Asal Usul Sinterklas
Nama sebenarnya adalah Nicolaas, lahir sekitar tahun 280 SM di Patara, tidak jauh dari Myra (Demre), di negara Turki (d/h Bynzantium). Ayahnya adalah seorang Arab yang bernama Ephiphanius, sedangkan ibunya bernama Nonna. Jadi, sejatinya Sinterklas itu adalah orang Arab. Dia merupakan anak keluarga berada, namun Nicolaas kecil kemudian menjadi yatim piatu karena ke-2 orangtuanya meninggal karena wabah penyakit. Kepatuhannya atas ajaran cinta kasih kepada sesama seperti yang dilakukan Yesus Kristus membuat ia tidak segan-segan menyisihkan kekayaan yang diwarisi dari orangtuanya kepada orang-orang yang menderita kekurangan.
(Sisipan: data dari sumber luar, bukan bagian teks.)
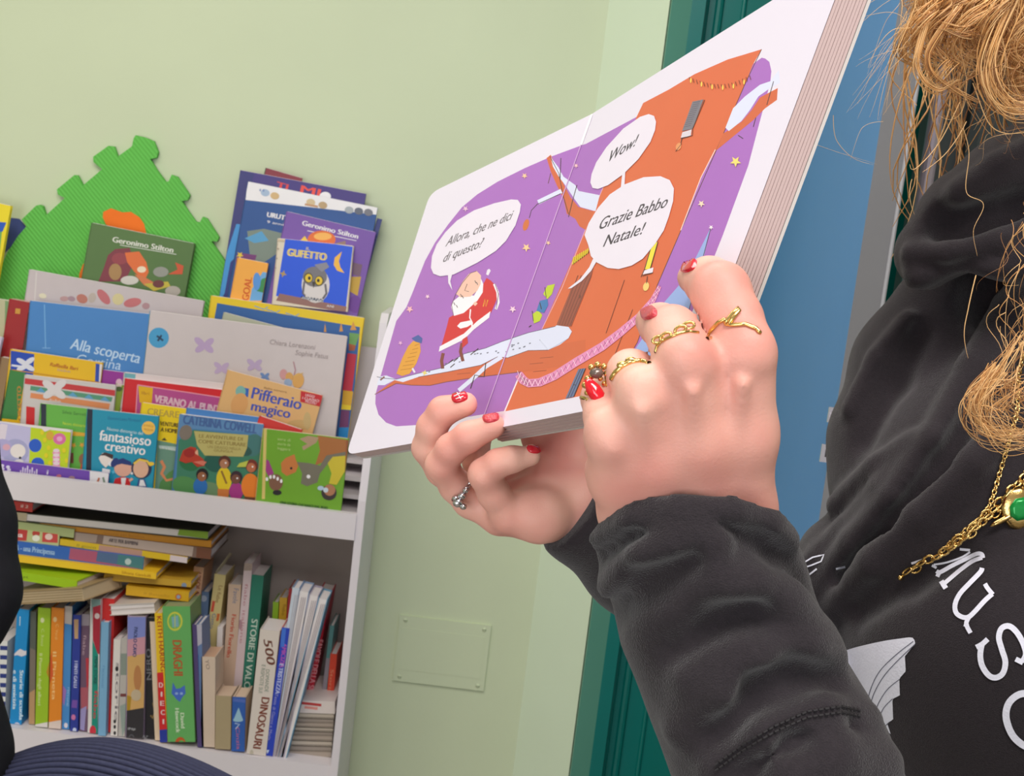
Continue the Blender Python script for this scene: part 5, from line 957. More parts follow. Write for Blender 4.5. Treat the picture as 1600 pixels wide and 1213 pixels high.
# fingers are blended apart so that they stay separate
def finger(base, chain, k=.004, kw=.005):
    base.p += SDF().chain(chain, k).p
RF = []
RF.append(SDF().chain([N_(1164, 552, .453, 45), N_(1146, 500, .460, 45), N_(1126, 456, .467, 46), N_(1108, 440, .487, 38), N_(1084, 434, .507, 26)], .003))
RF.append(SDF().chain([N_(1072, 570, .449, 44), N_(1060, 540, .456, 42), N_(1050, 519, .463, 41), N_(1032, 508, .482, 33), N_(1016, 502, .500, 24)], .003))
RF.append(SDF().chain([N_(1004, 622, .452, 38), N_(994, 600, .460, 37), N_(986, 584, .468, 37), N_(975, 590, .485, 30), N_(965, 600, .500, 23)], .003))
RF.append(SDF().chain([N_(956, 686, .459, 36), N_(946, 650, .468, 33), N_(940, 622, .476, 31), N_(946, 625, .492, 25), N_(955, 632, .505, 20)], .003))
RF.append(SDF().chain([N_(1150, 720, .478, 38), N_(1172, 650, .495, 34), N_(1160, 590, .520, 30), N_(1140, 545, .535, 26)], .004))
class Multi(SDF):
    """palm plus fingers: each finger melts into the palm, fingers meet one another with a crease"""
    def __init__(s, palm, fingers, kf=.005, kx=.0012): s.palm, s.f, s.kf, s.kx = palm, fingers, kf, kx; s.p = palm.p+[q for f in fingers for q in f.p]
    def grid(s, h):
        ad = [q for q in s.p if q[0] == 'add']
        l = np.min([np.minimum(q[1]-q[3], q[2]-q[4]) for q in ad], 0)-3*h; u = np.max([np.maximum(q[1]+q[3], q[2]+q[4]) for q in ad], 0)+3*h
        return l, u
    def val(s, X):
        P = s.palm.val(X); out = P
        for f in s.f: out = SDF.smin(out, SDF.smin(P, f.val(X), s.kf), s.kx)
        return out
    def mesh(s, h):
        l, u = s.grid(h); n = np.ceil((u-l)/h).astype(int)+1
        X = np.stack(np.meshgrid(*[l[i]+h*np.arange(n[i]) for i in range(3)], indexing='ij'), -1).astype(np.float32)
        D = np.concatenate([s.val(X[i:i+12]) for i in range(0, n[0], 12)]); return nets(D, l, h)
hands = []
MR = Multi(R, RF); V, F = MR.mesh(.0013); hands.append((relax(V, F, 2, .4), F))
# left hand, palm up, fingers curled over the lower edge of the book
L = SDF()
L.chain([N_(797, 803, .690, 30), N_(842, 806, .694, 38), N_(886, 800, .715, 40), N_(985, 880, .732, 34)], K)
L.chain([N_(782, 806, .702, 30), N_(840, 800, .708, 40), N_(888, 796, .718, 40), N_(985, 880, .735, 34)], K)
L.chain([N_(790, 785, .718, 30), N_(850, 780, .72, 40), N_(905, 785, .718, 44)], K)
L.chain([N_(806, 765, .735, 28), N_(860, 760, .733, 38), N_(910, 775, .725, 42)], K)
L.chain([N_(885, 765, .724, 42), N_(892, 715, .735, 42), N_(868, 700, .745, 36)], K); L.chain([N_(905, 690, .738, 40), N_(860, 690, .748, 30), N_(835, 680, .752, 20)], K)
L.chain([N_(900, 770, .722, 44), N_(865, 725, .742, 34), N_(850, 660, .765, 26), N_(845, 610, .775, 20)], K)
LF = [SDF().chain([N_(795, 803, .690, 28), N_(772, 772, .682, 25), N_(757, 741, .674, 25), N_(778, 724, .669, 22), N_(800, 718, .667, 20.5), N_(829, 713, .668, 16)], .003),
      SDF().chain([N_(780, 806, .702, 28), N_(734, 784, .703, 25), N_(712, 760, .697, 25), N_(690, 727, .686, 25), N_(705, 702, .679, 24), N_(732, 683, .673, 23.5), N_(771, 666, .668, 19)], .003),
      SDF().chain([N_(790, 790, .722, 27), N_(720, 762, .722, 24), N_(690, 735, .712, 24), N_(668, 700, .702, 24), N_(675, 668, .694, 23.5), N_(692, 643, .689, 23), N_(727, 632, .684, 19.5)], .003),
      SDF().chain([N_(806, 768, .738, 26), N_(744, 722, .738, 21), N_(748, 680, .755, 20), N_(775, 640, .775, 17)], .003)]
ML = Multi(L, LF, .004); V, F = ML.mesh(.0014); hands.append((relax(V, F, 2, .4), F))
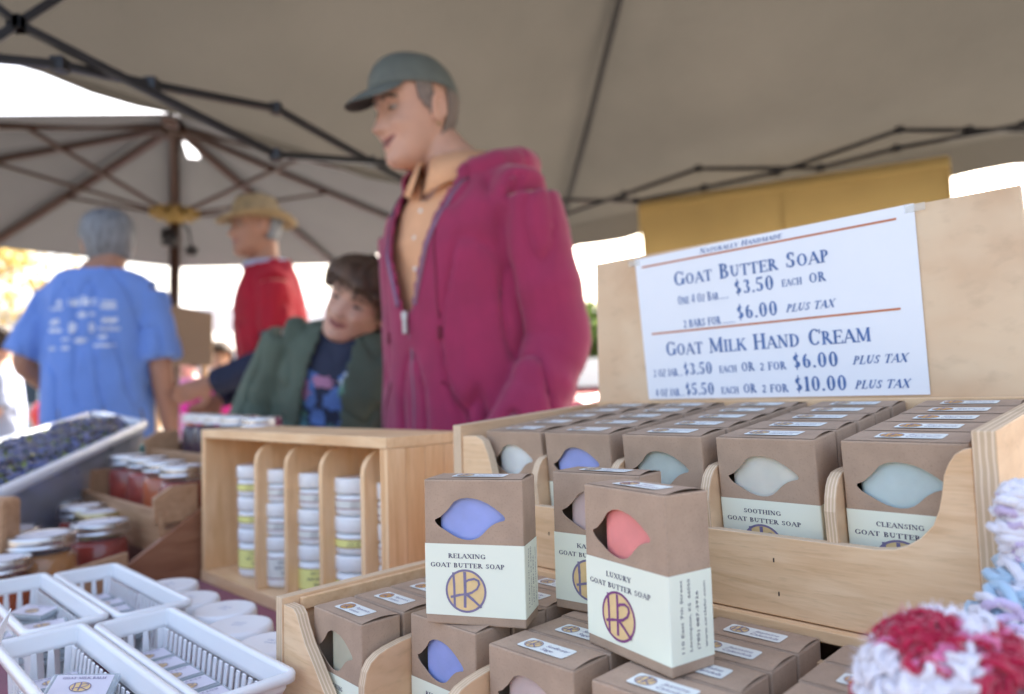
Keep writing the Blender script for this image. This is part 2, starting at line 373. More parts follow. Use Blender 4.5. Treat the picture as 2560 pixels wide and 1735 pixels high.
for a, b, ar in ((C0, CL, 0), (C0, CR_, .05), (CL, CN, .05), (CR_, CN, .05)): roof_panel(a, b, PK, ar)
def valance(a, b, h=.2, arch=.05):
    bm = BM(); N = 24; prev = None
    for i in range(N+1):
        p = a.lerp(b, i/N)+Vector((0, 0, arch*math.sin(math.pi*i/N)+.004)); q = p+Vector((0, 0, -h+.01*math.sin(i*1.7)))
        cur = (bm.verts.new(tp(p)), bm.verts.new(tp(q)))
        if prev: bm.faces.new((prev[0], cur[0], cur[1], prev[1]))
        prev = cur
    part('valance', bm, canvas, tent, smooth=True)
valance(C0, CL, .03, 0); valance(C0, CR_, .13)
for c in (C0, CL, CR_, CN):
    bm = BM(); q = c.lerp(PK, .015)+Vector((0, 0, -.02)); bar(bm, tp((q.x, q.y, GZ)), tp(q), .032); box(bm, q.x-.06-OFF.x, q.x+.06-OFF.x, q.y-.06-OFF.y, q.y+.06-OFF.y, 0, .006)
    part('leg', bm, black_metal, tent, bevel=.003)
    bm = BM(); bar(bm, tp(c+Vector((0, 0, -.06))), tp(c.lerp(PK, .42)+Vector((0, 0, -.10))), .024); bar(bm, tp(c.lerp(PK, .42)+Vector((0, 0, -.10))), tp(PK+Vector((0, 0, -.1))), .022)
    part('hip_bar', bm, black_metal, tent)
# scissor bars below two far eaves, in the vertical plane of each eave
def truss(a, b, segs, w=.0165, inn=.75):
    d = (b-a).normalized(); n = Vector((d.y, -d.x, 0))
    if n.dot(a) < 0: n = -n
    for k, pl in enumerate(segs):
        off = .02*(k % 2)-.05
        pts = [atpl(px, py, a-n*inn+n*off, n) for px, py in pl]
        bm = BM()
        for i in range(len(pts)-1): bar(bm, tp(pts[i]), tp(pts[i+1]), w)
        for p in pts[1:-1]: box(bm, *[v for c_, r_ in zip(tp(p), (.014, .014, .014)) for v in (c_-r_, c_+r_)])
        part('truss_bar', bm, black_metal, tent, bevel=.002)
truss(C0, CL, [[(-60, -20), (43, 60), (690, 388), (993, 408), (1130, 470)], [(-80, 140), (150, 162), (380, 212), (691, 272), (928, 406), (1040, 470), (1240, 560)], [(-60, 130), (43, 60), (200, -40)]])
truss(C0, CR_, [[(1390, 545), (1560, 487), (1745, 422), (2050, 420), (2240, 372), (2560, 312), (2700, 260)], [(1395, 500), (1590, 503), (1760, 470), (1940, 432), (2249, 326), (2420, 326), (2700, 326)]], inn=.45)

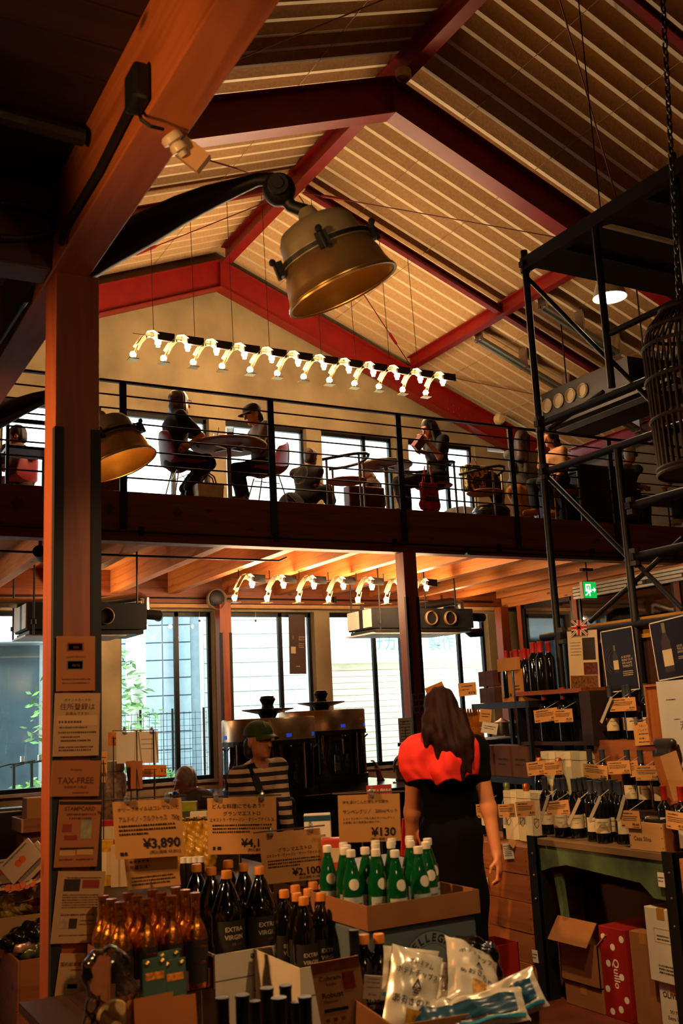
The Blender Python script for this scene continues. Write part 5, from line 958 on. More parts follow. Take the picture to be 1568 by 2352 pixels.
# sparkling wine on crates with its white cartons
ZC = .7555
for i, (x, y, P) in enumerate(((1172, 1925, P_CHG), (1217, 1930, P_CH), (1122, 1918, P_CHG))): put(P, pz(x, y, ZC), 'sparkling wine bottle with a %s foil neck standing on the pine crates' % ('green', 'copper', 'dull green')[i] if i < 2 else 'green foiled sparkling bottle mostly behind the woman\'s arm', 0)
NYE = mat('ivory carton', '#cdbf98', .6, 0, .03)
def nye(lab, x0, y0, z0, h, w=.115):
    o = thing('wine_carton', lab, 'box', (x0+w/2, y0+w/2, z0), 'ivory wine cartons'); c = V((x0+w/2, y0+w/2, z0))
    G().prism([(w/2*.6, -w/2), (w/2, -w/2*.6), (w/2, w/2*.6), (w/2*.6, w/2), (-w/2*.6, w/2), (-w/2, w/2*.6), (-w/2, -w/2*.6), (-w/2*.6, -w/2)], (1, 0, 0), (0, 1, 0), (0, 0, 1), c, 0, h).obj('body', NYE, o)
    G().prism([(w/2*.6, -w/2-.001), (w/2+.001, -w/2*.6), (w/2+.001, w/2*.6), (w/2*.6, w/2+.001), (-w/2*.6, w/2+.001), (-w/2-.001, w/2*.6), (-w/2-.001, -w/2*.6), (-w/2*.6, -w/2-.001)], (1, 0, 0), (0, 1, 0), (0, 0, 1), c, h*.86, h*.868).obj('ribbon_line', BG, o)
    vs, fs = text_mesh('NYETIMBER', .03, 'LEFT', 1); G().add([(x0+w/2+y-.005, y0-.0015, z0+h*.62-x) for x, y in vs], fs).obj('lettering', INK, o)
    g = G(); 
    for a, b in (((-.02, .02), (.02, .02)), ((.02, .02), (.02, -.01)), ((.02, -.01), (0, -.03)), ((0, -.03), (-.02, -.01)), ((-.02, -.01), (-.02, .02)), ((-.02, .02), (.02, -.01))): g.bar((x0-.0012, c.y+a[0], z0+h*.4+a[1]), (x0-.0012, c.y+b[0], z0+h*.4+b[1]), .0015, .0015)
    g.obj('shield_mark', INK, o)
for i in range(3): p = at(1155+i*36, 1865, X=XF+.16); nye('ivory wine carton in the low row behind the sparkling bottles, %s from the bench' % ('third', 'second', 'first')[i], XF+.14, 4.62+.125*(2-i), ZC+.001, .27)
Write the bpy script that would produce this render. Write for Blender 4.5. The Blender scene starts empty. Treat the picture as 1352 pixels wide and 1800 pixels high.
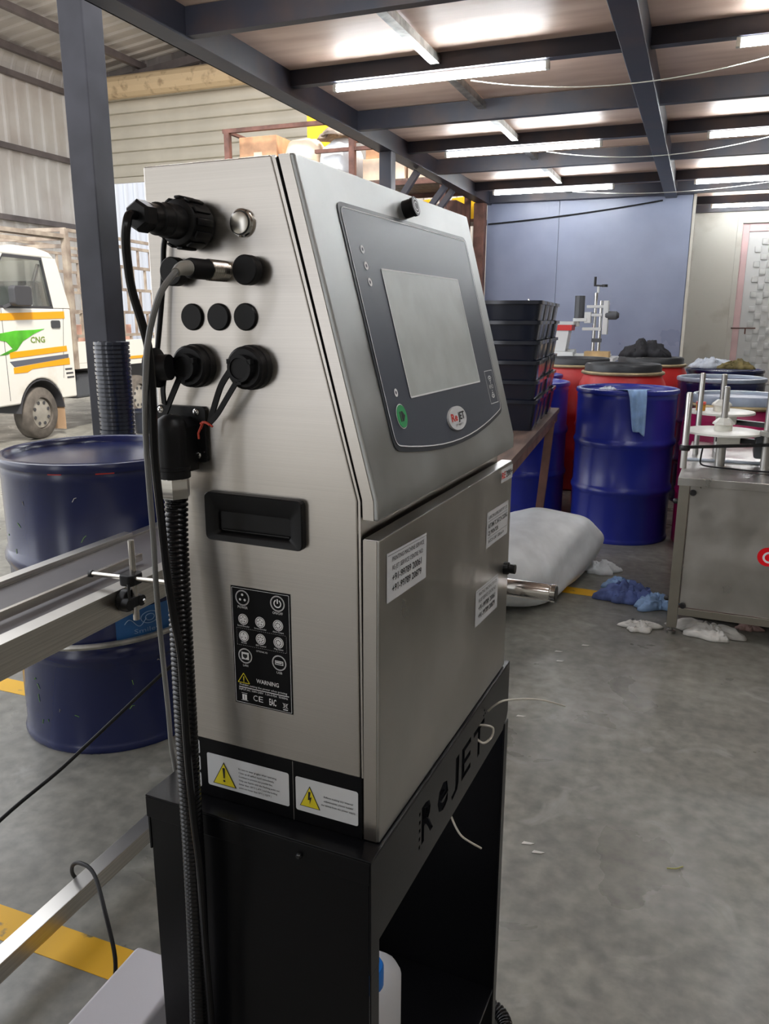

Ia lalu mengabdikan dirinya menjadi seorang uskup di Myra.
Kontroversi
Meskipun banyak yang mengatakan bahwa Sinterklas adalah salah satu santo (saint/orang suci) dari gereja Katolik, namun Paus sendiri tidak terlalu yakin akan kebenarannya, karena pada kenyataannya lebih banyak dongeng yang beredar dibandingkan fakta. Sejak tahun 1970, Vatikan bahkan telah mencabut nama Sinterklas dari daftar nama orang-orang sucinya!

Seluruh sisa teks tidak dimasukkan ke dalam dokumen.